L'intervention dans un milieu urbain était une contrainte forte car le risque de dommage collatéral était élevé. Outre les conséquences humaines, il aurait pu être instrumentalisé par les forces du colonel Kadhafi pour rallier les indécis. Ses troupes ont d'ailleurs changé de mode d'action en réaction à nos attaques : elles sont passées des chars blindés à des véhicules tout-terrain armés.

Enfin, nous allons veiller à ce que le retour d'expérience soit partagé avec nos partenaires, en particulier avec les Britanniques.

L'opération Atalanta relève de l'état-major des armées et non de la marine nationale. 25 000 navires passent chaque année dans le golfe d'Aden. Environ 30 bâtiments militaires croisent dans la zone, qu'ils relèvent de l'opération Atalanta, de l'opération Ocean Shield de l'OTAN ou qu'ils soient sous commandement national. Aujourd'hui, une dizaine de navires sont aux mains des pirates ; c'est un volume relativement faible par rapport au nombre total de bâtiments dans ce secteur. J'ajoute que notre action porte ses fruits : en 2008 environ 30 % des attaques des pirates étaient couronnées de succès ; seules 13 % aboutissent aujourd'hui. Le problème n'est pas seulement militaire ; il est avant tout juridique. Il est difficile de traiter judiciairement le cas des pirates et encore plus celui des pirates présumés, ces derniers passant très vite du statut de présumé pirate à celui de simple pêcheur, voire de naufragé volontaire. La France s'est récemment dotée d'un dispositif législatif pertinent qui nous permet de prendre en charge et de rapatrier les pirates avérés. En revanche, la situation est plus délicate pour les pirates présumés, en dépit des accords passés avec les pays de la région.

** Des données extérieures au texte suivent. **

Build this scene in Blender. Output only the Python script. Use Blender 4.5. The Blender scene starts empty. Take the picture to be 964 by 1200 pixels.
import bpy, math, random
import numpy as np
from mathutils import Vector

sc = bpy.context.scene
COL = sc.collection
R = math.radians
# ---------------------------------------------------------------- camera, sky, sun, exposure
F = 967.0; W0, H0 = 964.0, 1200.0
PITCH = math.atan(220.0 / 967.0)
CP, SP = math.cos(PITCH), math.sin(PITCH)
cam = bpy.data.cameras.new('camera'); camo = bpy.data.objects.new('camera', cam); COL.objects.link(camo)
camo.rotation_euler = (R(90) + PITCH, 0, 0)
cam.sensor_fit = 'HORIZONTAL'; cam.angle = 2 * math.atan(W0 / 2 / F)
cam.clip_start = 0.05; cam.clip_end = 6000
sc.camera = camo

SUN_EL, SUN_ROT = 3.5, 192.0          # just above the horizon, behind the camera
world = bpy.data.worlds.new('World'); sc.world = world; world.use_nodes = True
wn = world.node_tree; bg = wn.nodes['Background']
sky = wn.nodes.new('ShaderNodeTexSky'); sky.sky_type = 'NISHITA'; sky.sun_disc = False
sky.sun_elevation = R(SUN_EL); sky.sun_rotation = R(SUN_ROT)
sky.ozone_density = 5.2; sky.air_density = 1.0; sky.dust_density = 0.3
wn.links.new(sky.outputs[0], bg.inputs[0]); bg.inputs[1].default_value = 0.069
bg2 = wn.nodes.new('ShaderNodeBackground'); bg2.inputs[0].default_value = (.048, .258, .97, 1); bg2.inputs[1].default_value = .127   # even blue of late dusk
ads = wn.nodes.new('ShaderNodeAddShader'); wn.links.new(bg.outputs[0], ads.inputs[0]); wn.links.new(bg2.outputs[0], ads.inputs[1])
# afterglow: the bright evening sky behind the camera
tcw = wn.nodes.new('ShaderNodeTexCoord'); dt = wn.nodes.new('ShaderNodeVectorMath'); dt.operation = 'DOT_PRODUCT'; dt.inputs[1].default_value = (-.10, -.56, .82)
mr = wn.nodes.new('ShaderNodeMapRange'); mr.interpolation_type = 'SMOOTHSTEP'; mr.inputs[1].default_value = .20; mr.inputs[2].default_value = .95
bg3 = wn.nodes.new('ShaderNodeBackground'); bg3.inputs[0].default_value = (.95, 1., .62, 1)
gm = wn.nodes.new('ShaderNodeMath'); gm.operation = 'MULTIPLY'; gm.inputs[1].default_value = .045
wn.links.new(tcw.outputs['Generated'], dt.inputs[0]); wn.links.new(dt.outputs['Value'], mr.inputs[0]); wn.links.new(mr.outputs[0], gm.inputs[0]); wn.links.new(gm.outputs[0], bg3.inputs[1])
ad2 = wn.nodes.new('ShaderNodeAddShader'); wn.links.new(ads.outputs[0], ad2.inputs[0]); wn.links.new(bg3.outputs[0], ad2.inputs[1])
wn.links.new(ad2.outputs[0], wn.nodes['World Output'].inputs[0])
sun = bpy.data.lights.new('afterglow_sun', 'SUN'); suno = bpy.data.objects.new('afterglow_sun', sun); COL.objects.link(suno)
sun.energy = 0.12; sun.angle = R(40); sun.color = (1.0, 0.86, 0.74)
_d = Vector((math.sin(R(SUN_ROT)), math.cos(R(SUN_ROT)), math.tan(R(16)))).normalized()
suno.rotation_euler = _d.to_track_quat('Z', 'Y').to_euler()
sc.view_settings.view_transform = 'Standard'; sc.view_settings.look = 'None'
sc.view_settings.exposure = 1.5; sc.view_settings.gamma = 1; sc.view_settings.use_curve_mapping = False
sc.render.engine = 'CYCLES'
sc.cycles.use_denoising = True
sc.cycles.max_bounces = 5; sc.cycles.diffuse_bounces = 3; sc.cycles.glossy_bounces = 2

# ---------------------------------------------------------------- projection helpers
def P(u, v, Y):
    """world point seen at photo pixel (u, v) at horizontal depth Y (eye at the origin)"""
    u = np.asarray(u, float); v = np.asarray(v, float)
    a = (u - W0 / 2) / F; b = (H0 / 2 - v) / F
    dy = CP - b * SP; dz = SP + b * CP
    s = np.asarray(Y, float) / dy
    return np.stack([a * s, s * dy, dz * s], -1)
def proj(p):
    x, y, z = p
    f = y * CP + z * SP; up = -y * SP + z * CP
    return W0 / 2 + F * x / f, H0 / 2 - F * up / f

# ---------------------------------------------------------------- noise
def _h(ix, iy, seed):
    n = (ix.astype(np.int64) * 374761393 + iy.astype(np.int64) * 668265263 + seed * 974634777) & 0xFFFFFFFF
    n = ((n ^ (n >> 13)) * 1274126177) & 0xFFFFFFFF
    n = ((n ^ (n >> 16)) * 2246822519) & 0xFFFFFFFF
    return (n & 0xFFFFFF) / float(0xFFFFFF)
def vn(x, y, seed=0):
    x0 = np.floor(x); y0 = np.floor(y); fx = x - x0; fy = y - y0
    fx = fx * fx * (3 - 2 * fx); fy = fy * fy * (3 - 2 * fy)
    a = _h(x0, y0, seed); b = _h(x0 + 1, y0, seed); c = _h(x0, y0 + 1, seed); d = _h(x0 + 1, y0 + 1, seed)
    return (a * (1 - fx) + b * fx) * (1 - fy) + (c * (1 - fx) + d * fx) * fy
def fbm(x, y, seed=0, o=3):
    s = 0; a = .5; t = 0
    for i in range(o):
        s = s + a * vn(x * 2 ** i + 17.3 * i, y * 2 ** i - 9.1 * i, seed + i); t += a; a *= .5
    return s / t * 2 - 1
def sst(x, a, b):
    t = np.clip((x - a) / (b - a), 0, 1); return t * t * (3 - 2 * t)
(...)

Concernant l'équilibre entre les armées, je suis convaincu que le monde va se « maritimiser ». Il appartient au chef d'état-major des armées d'opérer les arbitrages adéquats compte tenu du contexte budgétaire. Il faut trouver un équilibre entre nos ambitions de défense et de sécurité et nos moyens financiers pour pouvoir déterminer les capacités dont nous nous souhaitons nous doter. Quoi qu'il en soit, je suis très sensible à ce que les enjeux maritimes de notre pays soient bien identifiés.

La Libye a montré que l'accès au littoral depuis la mer reste un élément déterminant. Nous n'étions pas démunis puisque nos sous-marins pouvaient s'approcher et que nos BPC pouvaient positionner des hélicoptères à proximité des côtes. Si nous n'avions pas pu passer par la mer, cela aurait compliqué très fortement notre tâche et limité nos capacités d'action. Le combat dans la zone littorale me semble être un besoin qui va croître et nous devons bien veiller à le prendre en compte.

La flotte chinoise est en croissance forte, avec des capacités océaniques qui lui permettent aujourd'hui d'intervenir au-delà de la seule mer de Chine. Ce n'est pas une surprise, les Chinois ayant bien compris l'importance de l'enjeu maritime.